DOUCAN showed at Paris' Palais Brongniart.
Choi said his approach is to make clothing that makes you feel "happy the moment you put them on."

At the historical Palais Brongniart, Doucan wove floral and geometrical tie-dye prints, mainly in the red, blue and white of the Korean flag, into beautiful silhouettes – some curvier, others more structured – in a very wearable collection that paid tribute to Seoul. “Seoul is a city of night,” said the label’s creative director Chung-Hoon Choi. “I wanted to show the splendid yet dynamic energy felt through this collection.”

Eenk, another brand to debut in Paris, presented a collection that drew on 1980s fashion editorials with strong, vintage-inspired pieces that at once evoke glamour and power. “(The brand’s) identity is to seek the balance of classic but unique, familiar but contemporary and novel at the same time,” Eenk designer Hyemee Lee said.

EENK designer Hyemee Lee said the rising popularity of K-culture worldwide has given designers more confidence.
"More brands in South Korea have their own firm identity now and consumers are also pursuing their own tastes and senses rather than just following the trends.
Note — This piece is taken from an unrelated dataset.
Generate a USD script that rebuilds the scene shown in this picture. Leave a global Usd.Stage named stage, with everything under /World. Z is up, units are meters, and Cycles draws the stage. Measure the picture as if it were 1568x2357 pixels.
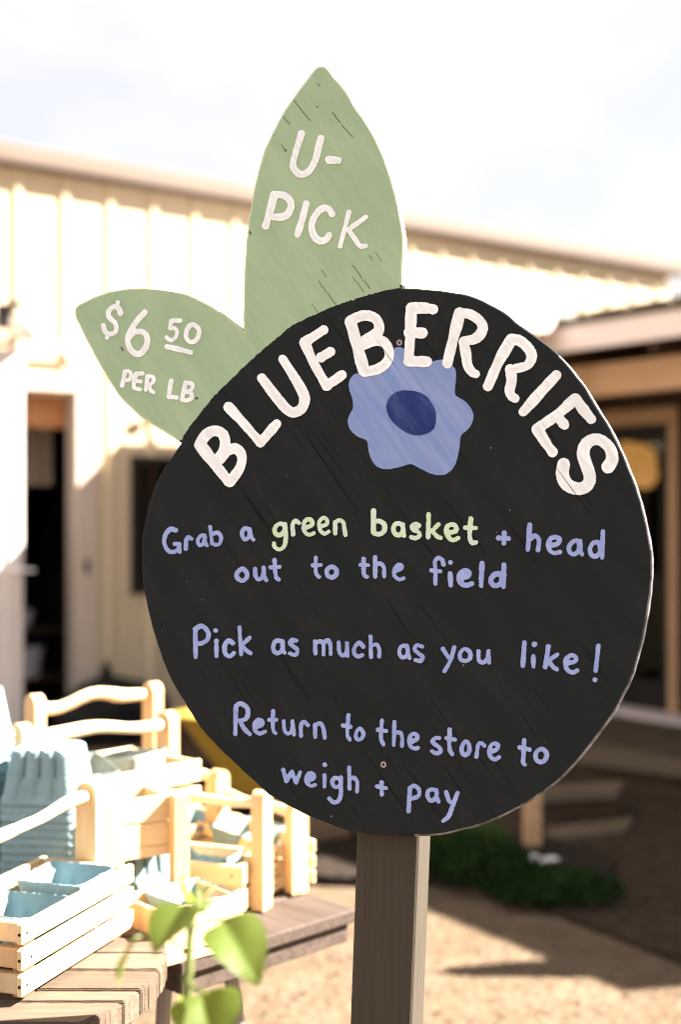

I think it's the beginning of building Seoul's unique story and culture," said Lee.

Embracing identity, taking risks

Seoul-based brand Painters was one of the labels exhibiting more experimental creations. Founder Won Jeon said young designers often chase hot new trends for their ready-to-wear collections in order to grow businesses. With a focus on couture, Won included sculptural, handmade pieces among the mix of commercially-friendly outfits in his new collection. One of these looks, a voluminous handstitched gown made of black deadstock fabric from the designer’s studio, was worn by a model posing in a steel-like “frame.” Other conceptual works that appeared in the frame reflected a desire “to express how (young designers) can do more,” Won explained.

“I want to put my own culture through my collection. I think it should represent where I live and what I’m working on.”

Painters' Autumn-Winter collection mixes the conceptual with ready-to-wear.
A model poses in one of Painters' gowns -- this one made entirely of deadstock.

Mina Chung’s ethereal Autumn-Winter 2022 collection meanwhile embraced the east Asian art concepts of “light and shade,” which she said, “describes an aesthetic which is a combination of simpleness and fullness.” Soft, flowy materials contrasted with structure and pops of color. In one look, a model was seen draped with various fabrics, a silhouette inspired by an ancient Chinese landscape painting.

"The mountains in the painting have bold, energetic lines, which can be translated into a 3D silhouette," said Chung, adding that layering the silhouette with fabrics created more drama.
"I wanted one part of the collection to be very bold yet simple, and another part to be more direct and eye-catching, more loud," she said.

Chung said that young Korean designers are increasingly searching for what makes them unique at a time when K-fashion is in high demand. “I think that if Korean designers don’t try harder, the little fame we have will disappear very soon and this whole industry will fall back. We need to push ourselves harder to encourage more experimental designs that can represent Korea, and try to make more brands that can (match) the international standard of designer brands.”

Top image caption: A model poses for Miss Gee Collection.